Liverpool Mayor promises ‘full transparency’ on £280m Everton stadium deal

City council proposing to borrow £280m at ultra-low interest rates and then pass the loan on to Everton with a £7m-a-year profit margin built in – but many in the city have criticised the deal. Tony McDonough reports

Joe Anderson
Liverpool Mayor Joe Anderson addresses the Town Hall Regenerating Liverpool event

 

Liverpool Mayor Joe Anderson is promising full transparency on the proposed deal for the council to lend £280m to Everton FC towards the £500m cost of its new stadium.

In January the Mayor and the club revealed the loan deal that would allow the arena plan, at Bramley Moore Dock on the waterfront, to go ahead.

State bodies such as local authorities can borrow money at interest rates significantly lower than those available to private companies and the deal would see the council borrow the £280m and hand it over to Everton.

The club would pay back up to £7m a year over 25 years giving the council a healthy profit plus an extra £1.4m a year in extra business rates.

Since the announcement there has been a significant amount of criticism over the deal from both the Lib Dem opposition on the council and from many other Liverpool residents on social media channels.

Scrutiny panel

At Wednesday night’s full council meeting the Mayor said he was setting up a scrutiny panel to oversee the deal and at an event at Liverpool Town Hall on Thursday morning he told an audience of local business people there would be full transparency.

“When Liverpool One was built a few years ago that was a £1bn investment into the city and I regard the Everton stadium plans as important as that because it will kick-start the Liverpool Waters regeneration project,” said Mayor Anderson.

He also rejected the view that the deal would significantly reduce the council’s borrowing capacity for other projects, adding: “We are one of the lowest borrowers of any city in the country.

“I have been committed to full transparency on this deal all along.

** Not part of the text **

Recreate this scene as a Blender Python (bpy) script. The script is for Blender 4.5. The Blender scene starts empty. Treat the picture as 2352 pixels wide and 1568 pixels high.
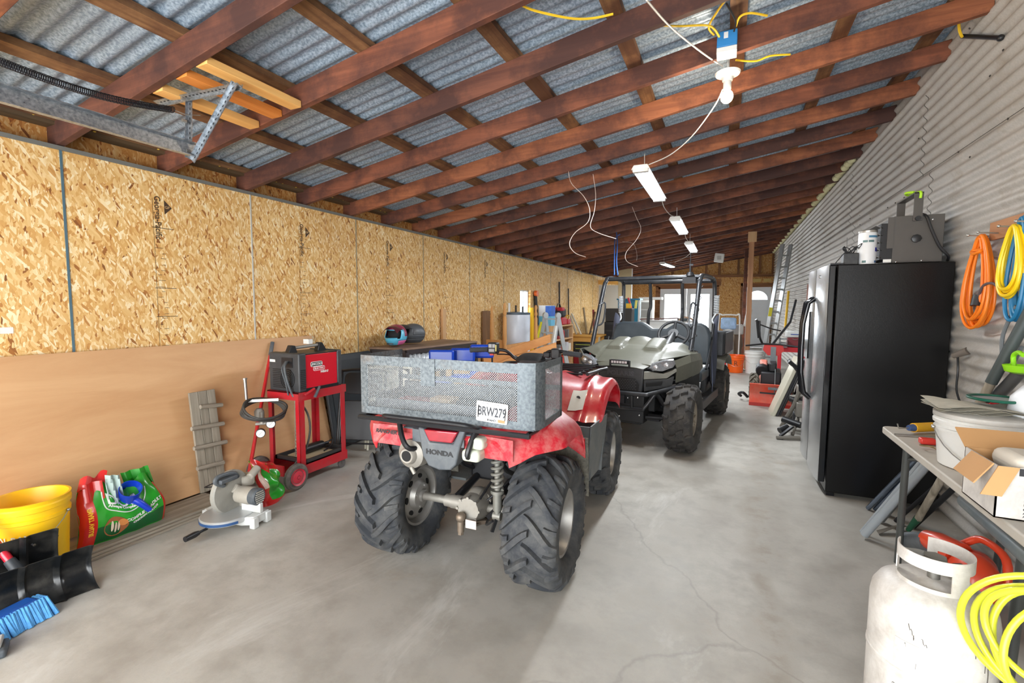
import bpy, bmesh, math, random
from mathutils import Vector, Matrix, Euler
R_ = math.radians
rnd = random.Random(7)
scn = bpy.context.scene
COL = scn.collection

# ---------------------------------------------------------------- camera
FPX, YAW, PITCH, ROLL, HC = 1074.757, .4297, .0765, .0045, 1.3897
_F = Vector((-math.sin(YAW)*math.cos(PITCH), math.cos(YAW)*math.cos(PITCH), -math.sin(PITCH)))
_R = Vector((math.cos(YAW), math.sin(YAW), 0)); _U = _R.cross(_F)
_R2 = _R*math.cos(ROLL) + _U*math.sin(ROLL); _U2 = -_R*math.sin(ROLL) + _U*math.cos(ROLL)
cam = bpy.data.cameras.new('camera'); cam.sensor_width = 36; cam.lens = FPX/2352*36; cam.clip_start = .05
camo = bpy.data.objects.new('camera', cam); COL.objects.link(camo)
M = Matrix.Identity(4)
for i in range(3):
    M[i][0] = _R2[i]; M[i][1] = _U2[i]; M[i][2] = -_F[i]
M[2][3] = HC
camo.matrix_world = M
scn.camera = camo

def P(x, y, **k):
    """the point of the plane X=, Y= or Z= seen at this pixel of the photograph"""
    d = _F + _R2*((x-1176)/FPX) + _U2*((784-y)/FPX)
    a, v = list(k.items())[0]; i = 'XYZ'.index(a)
    o = Vector((0, 0, HC)); return o + d*((v-o[i])/d[i])

# ---------------------------------------------------------------- world and light
w = bpy.data.worlds.new('world'); scn.world = w; w.use_nodes = True
bg = w.node_tree.nodes['Background']; bg.inputs[0].default_value = (.93, .97, 1, 1); bg.inputs[1].default_value = 8.0
scn.view_settings.view_transform = 'Standard'; scn.view_settings.look = 'None'
scn.view_settings.gamma = 1; scn.view_settings.exposure = 0.28; scn.view_settings.use_curve_mapping = False
try:
    scn.cycles.use_denoising = True; scn.cycles.max_bounces = 10; scn.cycles.diffuse_bounces = 6; scn.cycles.caustics_reflective = False
    scn.cycles.sample_clamp_indirect = 6
except Exception: pass
def area(name, loc, rot, sx, sy, power, color=(1, 1, 1), spread=180):
    l = bpy.data.lights.new(name, 'AREA'); l.shape = 'RECTANGLE'; l.size = sx; l.size_y = sy; l.energy = power; l.color = color
    l.spread = R_(spread)
    o = bpy.data.objects.new(name, l); COL.objects.link(o); o.location = loc; o.rotation_euler = rot
    return o
# daylight through the open vehicle door behind the camera
area('daylight_front_door', (-1.15, -1.75, 1.25), (R_(90), 0, 0), 4.6, 2.4, 55, (1, .985, .96))
LEDW = 50
# daylight at the far doors
area('daylight_back_door', (-1.33, 17.7, 1.3), (R_(-90), 0, 0), 1.4, 1.0, 40, (.95, .98, 1))

# ---------------------------------------------------------------- helpers
def lin(c):
    return tuple((v/12.92 if v <= .04045 else ((v+.055)/1.055)**2.4) for v in (c[0]/255, c[1]/255, c[2]/255))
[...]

We have set up a scrutiny panel and the final decision will be made by the full council. This deal will only be done if it is a good deal for Liverpool.”

Liverpool Waters

Other speakers at the Town Hall ‘Regenerating Liverpool’ event included Lindsey Ashworth director of development at Liverpool Waters; Prof Denise Barrett-Baxendale, a director at Everton FC; and Colin Sinclair, chief executive of Knowledge Quarter Liverpool.

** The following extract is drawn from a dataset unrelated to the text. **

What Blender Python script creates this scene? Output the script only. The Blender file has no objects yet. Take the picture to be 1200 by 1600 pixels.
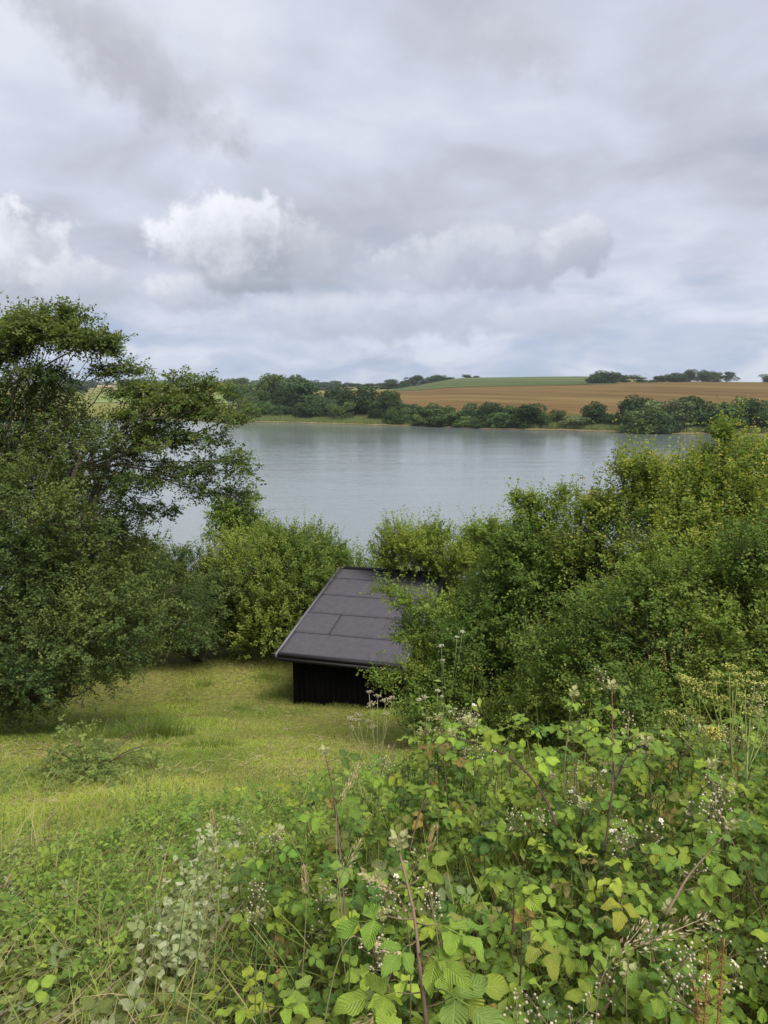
import bpy, math, random
import numpy as np
from mathutils import Vector, Matrix, Euler

# ------------------------------------------------------------------ camera, sky, sun, exposure
sc = bpy.context.scene
COL = sc.collection
PITCH = math.radians(8.905)
F = 1200.0                       # focal length in pixels of the 1200 x 1600 photograph
CAMZ = 12.0                      # eye height above the lake
cd = bpy.data.cameras.new('camera')
cam = bpy.data.objects.new('camera', cd)
COL.objects.link(cam)
cam.location = (0, 0, CAMZ)
cam.rotation_euler = (math.pi / 2 - PITCH, 0, 0)
cd.sensor_fit = 'VERTICAL'
cd.sensor_height = 36.0
cd.lens = 36.0 * F / 1600.0
cd.clip_start = 0.05
cd.clip_end = 20000
sc.camera = cam

SUN_EL, SUN_AZ = math.radians(57), math.radians(142)      # azimuth from +Y towards +X: left and a little behind


class NT:
    """small helper to write node trees"""
    def __init__(s, tree):
        s.t = tree
        tree.nodes.clear()

    def n(s, typ, **kw):
        nd = s.t.nodes.new(typ)
        for k, v in kw.items():
            if k == 'ins':
                for i, val in v.items():
                    s.set(nd.inputs[i], val)
            else:
                setattr(nd, k, v)
        return nd

    def set(s, sock, val):
        if hasattr(val, 'is_linked') or isinstance(val, bpy.types.NodeSocket):
            s.t.links.new(val, sock)
        else:
            sock.default_value = val

    def m(s, op, a, b=0.0, c=0.0):
        nd = s.t.nodes.new('ShaderNodeMath')
        nd.operation = op
        for i, v in enumerate((a, b, c)):
            s.set(nd.inputs[i], v)
        return nd.outputs[0]

    def vm(s, op, a, b=(0, 0, 0)):
        nd = s.t.nodes.new('ShaderNodeVectorMath')
        nd.operation = op
        s.set(nd.inputs[0], a)
        if op == 'SCALE':
            s.set(nd.inputs['Scale'], b)
        else:
            s.set(nd.inputs[1], b)
        return nd.outputs[0]

    def noise(s, vec, scale, detail=4, rough=0.55, dist=0.0):
        nd = s.n('ShaderNodeTexNoise', ins={'Vector': vec, 'Scale': scale, 'Detail': detail, 'Roughness': rough, 'Distortion': dist})
        return nd.outputs['Fac']

    def smooth(s, v, a, b, lo=0.0, hi=1.0):
        nd = s.n('ShaderNodeMapRange', interpolation_type='SMOOTHSTEP')
        for i, x in enumerate((v, a, b, lo, hi)):
            s.set(nd.inputs[i], x)
        return nd.outputs[0]

    def mix(s, f, a, b, blend='MIX'):
        nd = s.t.nodes.new('ShaderNodeMix')
        nd.data_type = 'RGBA'
        nd.blend_type = blend
        s.set(nd.inputs[0], f)
        for i, v in ((6, a), (7, b)):
            if isinstance(v, tuple) and len(v) == 3:
                v = v + (1,)
            s.set(nd.inputs[i], v)
        return nd.outputs[2]

    def ramp(s, f, stops):
        nd = s.t.nodes.new('ShaderNodeValToRGB')
        el = nd.color_ramp.elements
        while len(el) < len(stops):
            el.new(0.5)
        for e, (p, c) in zip(el, stops):
            e.position = p
            e.color = tuple(c) + (1,)
        s.set(nd.inputs[0], f)
        return nd.outputs[0]


def ray(px, py):
    x = (px - 600) / F
    y = -(py - 800) / F
    return np.array([x, math.cos(PITCH) + y * math.sin(PITCH), -math.sin(PITCH) + y * math.cos(PITCH)])


def at(px, py, d):
    """the point seen at a photo pixel, d metres ahead of the camera"""
    r = ray(px, py)
    return np.array([0, 0, CAMZ]) + r * (d / r[1])


def mpp(d):
    return d * 1.03 / F


world = bpy.data.worlds.new('World')
sc.world = world
world.use_nodes = True
w = NT(world.node_tree)
tc = w.n('ShaderNodeTexCoord').outputs['Generated']
dirv = w.vm('NORMALIZE', tc)
sx = w.n('ShaderNodeSeparateXYZ', ins={0: dirv})
X, Y, Z = sx.outputs
zc = w.m('ADD', w.m('MAXIMUM', Z, 0.0), 0.22)
pl = w.n('ShaderNodeCombineXYZ', ins={0: w.m('DIVIDE', X, zc), 1: w.m('DIVIDE', Y, zc), 2: 3.7}).outputs[0]
SKY_STRENGTH = 0.1
sky = w.n('ShaderNodeTexSky', sky_type='NISHITA')
sky.sun_disc = False
sky.sun_elevation = SUN_EL
sky.sun_rotation = SUN_AZ
sky.air_density = 1.0
sky.dust_density = 2.0
# high cloud sheet, seen in perspective
n1 = w.noise(pl, 0.9, 4, 0.5, 0.6)
n2 = w.noise(w.vm('ADD', pl, (7.1, 2.3, 0)), 2.6, 6, 0.55, 0.3)
sheet = w.m('ADD', w.m('MULTIPLY', n1, 0.62), w.m('MULTIPLY', n2, 0.38))
sheet_c = w.ramp(w.smooth(sheet, 0.34, 0.66), [(0.0, (0.45, 0.465, 0.515)), (0.35, (0.555, 0.575, 0.64)), (0.62, (0.62, 0.645, 0.715)), (1.0, (0.74, 0.76, 0.81))])
el = w.m('ARCSINE', Z)
eld = w.m('MULTIPLY', el, 180 / math.pi)
azd = w.m('MULTIPLY', w.m('ARCTAN2', X, Y), 180 / math.pi)
# low bluish air with long thin bands
band = w.noise(w.n('ShaderNodeCombineXYZ', ins={0: w.m('MULTIPLY', azd, 0.13), 1: w.m('MULTIPLY', eld, 0.34), 2: 1.3}).outputs[0], 1.0, 6, 0.58, 0.6)
low_c = w.ramp(w.smooth(band, 0.33, 0.66), [(0.0, (0.40, 0.485, 0.62)), (0.5, (0.53, 0.59, 0.69)), (1.0, (0.70, 0.735, 0.79))])
low_f = w.smooth(w.m('ADD', eld, w.m('MULTIPLY', w.m('SUBTRACT', n2, 0.5), 10.0)), 2.0, 11.0, 0.85, 0.0)
c = w.mix(low_f, sheet_c, low_c)
# thin places in the sheet let the blue through
blue_f = w.m('MULTIPLY', w.smooth(sheet, 0.42, 0.30), 0.30)
skyc = w.vm('SCALE', sky.outputs[0], SKY_STRENGTH)
c = w.mix(blue_f, c, skyc)
# cumulus and darker cloud bodies, each at its own bearing
wv = w.n('ShaderNodeCombineXYZ', ins={0: azd, 1: eld, 2: 0.0}).outputs[0]
puff = w.noise(wv, 0.40, 9, 0.60, 0.15)
puff2 = w.noise(w.vm('ADD', wv, (31.0, 12.0, 4.0)), 0.20, 5, 0.55, 0.3)


def azel(px, py):
    r = ray(px, py)
    r = r / np.linalg.norm(r)
    return math.degrees(math.atan2(r[0], r[1])), math.degrees(math.asin(r[2]))


def cloud(c, px, py, rx, ry, lo, mid, hi, dens, edge=0.22, amp=1.5, rot=0.0, big=0.35):
    a0, e0 = azel(px, py)
    ra, re = rx / F * 57.3 * 0.93, ry / F * 57.3 * 0.93
    du0 = w.m('SUBTRACT', azd, a0)
    dv0 = w.m('SUBTRACT', eld, e0)
    cr, sr = math.cos(rot), math.sin(rot)
    du = w.m('DIVIDE', w.m('ADD', w.m('MULTIPLY', du0, cr), w.m('MULTIPLY', dv0, sr)), ra)
    dv = w.m('DIVIDE', w.m('SUBTRACT', w.m('MULTIPLY', dv0, cr), w.m('MULTIPLY', du0, sr)), re)
    r = w.m('SQRT', w.m('ADD', w.m('MULTIPLY', du, du), w.m('MULTIPLY', dv, dv)))
    fld = w.m('ADD', w.m('SUBTRACT', 1.0, r), w.m('MULTIPLY', w.m('SUBTRACT', puff, 0.5), amp))
    fld = w.m('ADD', fld, w.m('MULTIPLY', w.m('SUBTRACT', puff2, 0.5), big * 2))
    f = w.m('MULTIPLY', w.smooth(fld, 0.0, edge), dens)
    h = w.m('ADD', w.m('SUBTRACT', dv, w.m('MULTIPLY', du, 0.45)), w.m('MULTIPLY', w.m('SUBTRACT', puff, 0.5), 2.3))
    col = w.ramp(w.smooth(h, -1.0, 1.1), [(0.0, lo), (0.5, mid), (1.0, hi)])
    return w.mix(f, c, col)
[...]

Mr Ashworth talked about how the £5bn Liverpool Waters project, first revealed more than a decade ago, had had to adapt to a changing economy and market conditions.

He said residential developments at Princes Dock and West Waterloo Dock and the Everton stadium at Bramley Moore Dock would “bookend” the whole development.

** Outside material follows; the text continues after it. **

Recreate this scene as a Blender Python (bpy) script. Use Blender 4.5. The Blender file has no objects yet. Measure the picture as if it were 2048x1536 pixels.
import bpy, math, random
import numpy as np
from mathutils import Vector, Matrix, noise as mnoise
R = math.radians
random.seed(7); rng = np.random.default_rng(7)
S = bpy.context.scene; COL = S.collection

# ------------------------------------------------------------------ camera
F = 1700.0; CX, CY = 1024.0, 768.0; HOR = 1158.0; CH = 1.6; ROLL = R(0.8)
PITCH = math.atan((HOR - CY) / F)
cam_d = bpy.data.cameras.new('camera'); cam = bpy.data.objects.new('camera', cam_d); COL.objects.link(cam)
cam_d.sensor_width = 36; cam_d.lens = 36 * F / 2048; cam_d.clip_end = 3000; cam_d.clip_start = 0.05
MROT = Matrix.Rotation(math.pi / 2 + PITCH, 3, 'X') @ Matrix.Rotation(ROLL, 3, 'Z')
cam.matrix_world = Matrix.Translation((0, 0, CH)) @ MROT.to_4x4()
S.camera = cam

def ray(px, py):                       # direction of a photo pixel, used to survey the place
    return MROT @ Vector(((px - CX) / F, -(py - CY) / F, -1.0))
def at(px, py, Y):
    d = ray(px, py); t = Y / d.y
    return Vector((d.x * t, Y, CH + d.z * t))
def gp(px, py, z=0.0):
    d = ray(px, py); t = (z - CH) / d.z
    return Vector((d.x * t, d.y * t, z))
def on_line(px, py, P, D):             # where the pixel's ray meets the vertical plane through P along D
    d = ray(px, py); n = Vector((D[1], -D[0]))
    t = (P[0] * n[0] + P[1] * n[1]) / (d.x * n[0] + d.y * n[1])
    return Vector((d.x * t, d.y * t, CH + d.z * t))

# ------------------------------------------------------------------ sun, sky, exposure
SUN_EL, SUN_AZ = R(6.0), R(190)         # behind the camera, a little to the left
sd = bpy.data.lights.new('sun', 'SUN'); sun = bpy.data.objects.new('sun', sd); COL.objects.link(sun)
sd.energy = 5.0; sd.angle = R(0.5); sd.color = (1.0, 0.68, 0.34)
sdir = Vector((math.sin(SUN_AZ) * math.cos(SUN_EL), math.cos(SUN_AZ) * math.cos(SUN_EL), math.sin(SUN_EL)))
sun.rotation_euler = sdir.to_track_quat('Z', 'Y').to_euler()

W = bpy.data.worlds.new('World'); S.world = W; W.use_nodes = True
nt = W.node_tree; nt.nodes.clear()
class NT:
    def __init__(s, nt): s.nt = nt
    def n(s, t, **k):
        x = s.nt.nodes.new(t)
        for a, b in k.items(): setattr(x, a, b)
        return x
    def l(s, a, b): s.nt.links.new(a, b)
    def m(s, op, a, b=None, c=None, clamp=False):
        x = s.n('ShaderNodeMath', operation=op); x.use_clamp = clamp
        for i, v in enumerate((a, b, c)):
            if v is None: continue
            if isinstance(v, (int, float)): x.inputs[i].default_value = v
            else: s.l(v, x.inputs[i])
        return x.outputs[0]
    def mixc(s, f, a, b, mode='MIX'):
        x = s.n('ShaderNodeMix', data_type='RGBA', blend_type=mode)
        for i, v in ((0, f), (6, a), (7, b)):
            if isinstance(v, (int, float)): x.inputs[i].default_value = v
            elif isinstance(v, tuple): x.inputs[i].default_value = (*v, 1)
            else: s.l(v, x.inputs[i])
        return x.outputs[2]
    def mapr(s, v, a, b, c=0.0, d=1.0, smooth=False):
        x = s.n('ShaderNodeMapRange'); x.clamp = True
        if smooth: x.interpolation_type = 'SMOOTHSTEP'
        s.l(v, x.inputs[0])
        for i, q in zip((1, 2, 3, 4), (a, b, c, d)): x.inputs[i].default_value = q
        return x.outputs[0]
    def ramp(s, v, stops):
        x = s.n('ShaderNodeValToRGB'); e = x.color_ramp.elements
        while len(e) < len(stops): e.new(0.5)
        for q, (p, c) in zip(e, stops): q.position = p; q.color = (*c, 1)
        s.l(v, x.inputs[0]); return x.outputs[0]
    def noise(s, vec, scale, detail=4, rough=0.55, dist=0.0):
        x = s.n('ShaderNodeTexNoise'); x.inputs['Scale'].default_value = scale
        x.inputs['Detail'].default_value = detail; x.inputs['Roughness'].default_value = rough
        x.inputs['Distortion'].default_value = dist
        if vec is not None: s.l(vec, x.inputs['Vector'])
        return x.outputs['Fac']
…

He also said the Central Docks element was having to be remastered. He added: “When we first unveiled the plan for Central Docks we thought we would get big enquires for office space – but they never came.

“A lot of occupiers are staying put and not moving. We cannot control the market but when it takes off then we will build. This was always a 30-year plan.’

He added new plans for the waterfront site would be inspired by Copenhagen, a city he said had “given us some great ideas”.

Prof Denise Barrett-Baxendale
Prof Denise Barrett-Baxendale addressing the event at Liverpool Town Hall

 

Goodison legacy

Prof Barrett-Baxendale talked about Everton’s commitment to the Walton area where its current home, Goodison Park, is located. She explained: “In the past other football clubs have relocated and sold their previous grounds to housing developers or supermarkets. We will not be doing that.”

She went in to talk about both completed and planned regeneration and community projects in the Walton area including the Everton Free School, The Peoples’ Hub and plans for a new community hub called The Blue Base.

New hotel

Mr Sinclair said there would be “exciting” announcements at next week’s MIPIM expo in Cannes around the £1bn KQ Liverpool project which, he said, covered almost half the city centre.

These plans included a new hotel for the Paddington Village scheme which he said would have a “fantastic” design.

“The opportunities here in terms of the prime land development sites simply don’t exist in other cities,” he added.